At the time, there was a small but important detail. Sarkozy bid adieu to The Boy from the steps of the palace, leaving Cameron to walk the 100 yards or so to his car on his own. When it came to Merkel though, Sarkozy was with her right to the door of the car, right down to the lingering touch as the German chancellor slipped into her seat.
These small signs tell one a great deal. It was very obvious that the Franco-German motor of integration was lining up against perfidious Albion, and there was nothing Cameron could have done to stop it.
Laws, thus, is blowing wind. But it does beg the question as to what Cameron could have done. And here, if he had insisted on Van Rompuy convening an IGC, it is hard to see how he could have been refused. The "colleagues" would have been trapped into doing something they did not want to do – negotiating amendments to the Lisbon treaty – which The Boy could then have vetoed.
To that extent, Laws does have a point. At a European level, Cameron's tactics were flawed. But then, more likely Cameron was playing to his domestic audience. Flying out as the poodle of Brussels and returning the eurosceptics' darling, he has succeeded perhaps beyond his wildest dreams.

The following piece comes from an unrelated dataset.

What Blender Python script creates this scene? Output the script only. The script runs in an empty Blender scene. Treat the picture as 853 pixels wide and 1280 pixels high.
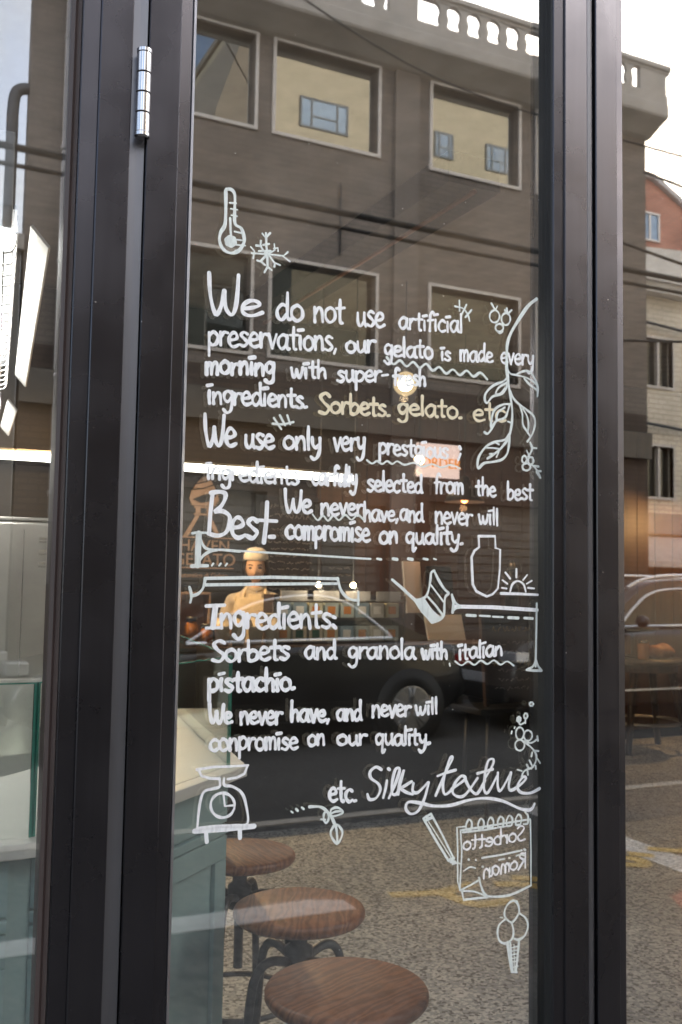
import bpy, bmesh, math, random
from mathutils import Vector, Matrix

# ---------------------------------------------------------------- camera, sky, sun, exposure
SC = bpy.context.scene
COL = SC.collection
YAW, PITCH, ROLL = math.radians(26.0), math.atan(90 / 1230.0), math.atan(0.0161)
fw = Vector((math.sin(YAW) * math.cos(PITCH), math.cos(YAW) * math.cos(PITCH), math.sin(PITCH)))
r0 = Vector((math.cos(YAW), -math.sin(YAW), 0.0))
u0 = r0.cross(fw)
rt = math.cos(ROLL) * r0 + math.sin(ROLL) * u0
up = -math.sin(ROLL) * r0 + math.cos(ROLL) * u0
cd = bpy.data.cameras.new('camera')
cam = bpy.data.objects.new('camera', cd)
COL.objects.link(cam)
cam.matrix_world = Matrix(((rt.x, up.x, -fw.x, 0.0), (rt.y, up.y, -fw.y, -1.55), (rt.z, up.z, -fw.z, 1.55), (0, 0, 0, 1)))
cd.sensor_fit = 'VERTICAL'
cd.sensor_height = 36.0
cd.lens = 1230.0 / 1280.0 * 36.0
cd.clip_start, cd.clip_end = 0.02, 2000.0
cd.dof.use_dof = True
cd.dof.focus_distance = 1.78
cd.dof.aperture_fstop = 9.0
SC.camera = cam

SUN_EL, SUN_ROT = math.radians(26.0), math.radians(140.0)
world = bpy.data.worlds.new('World')
SC.world = world
world.use_nodes = True
wn, wl = world.node_tree.nodes, world.node_tree.links
sky = wn.new('ShaderNodeTexSky')
sky.sky_type = 'NISHITA'
sky.sun_disc = False
sky.sun_elevation, sky.sun_rotation = SUN_EL, SUN_ROT
sky.air_density, sky.dust_density = 1.0, 1.5
tc = wn.new('ShaderNodeTexCoord')
cn = wn.new('ShaderNodeTexNoise')
cn.inputs['Scale'].default_value = 2.6
cn.inputs['Detail'].default_value = 7.0
cn.inputs['Roughness'].default_value = 0.55
cr = wn.new('ShaderNodeValToRGB')
cr.color_ramp.elements[0].position, cr.color_ramp.elements[0].color = 0.42, (0, 0, 0, 1)
cr.color_ramp.elements[1].position, cr.color_ramp.elements[1].color = 0.60, (1, 1, 1, 1)
mx = wn.new('ShaderNodeMixRGB')
dt = wn.new('ShaderNodeVectorMath')                            # clouds towards the sun are brighter
dt.operation = 'DOT_PRODUCT'
dt.inputs[1].default_value = (math.sin(SUN_ROT) * math.cos(SUN_EL), math.cos(SUN_ROT) * math.cos(SUN_EL), math.sin(SUN_EL))
nv = wn.new('ShaderNodeVectorMath')
nv.operation = 'NORMALIZE'
wl.new(tc.outputs['Generated'], nv.inputs[0])
wl.new(nv.outputs['Vector'], dt.inputs[0])
gr = wn.new('ShaderNodeMapRange')
gr.inputs['From Min'].default_value, gr.inputs['From Max'].default_value = 0.88, 0.995
gr.inputs['To Min'].default_value, gr.inputs['To Max'].default_value = 5.5, 40.0
wl.new(dt.outputs['Value'], gr.inputs['Value'])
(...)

It is only the Lib-dems that seem to care what actually happens in "Europe", even if they can't actually be bothered to inform themselves properly about what is going on.
While some may rejoice in this presaging a break-up of the coalition, and an early general election (next Spring?), the thought of a resurgent Tory party sweeping into office, with their europhile leader at its head, does not exactly fill one with joy. And, if that has been the agenda all along, both the Lib-dims and the British public are falling for it.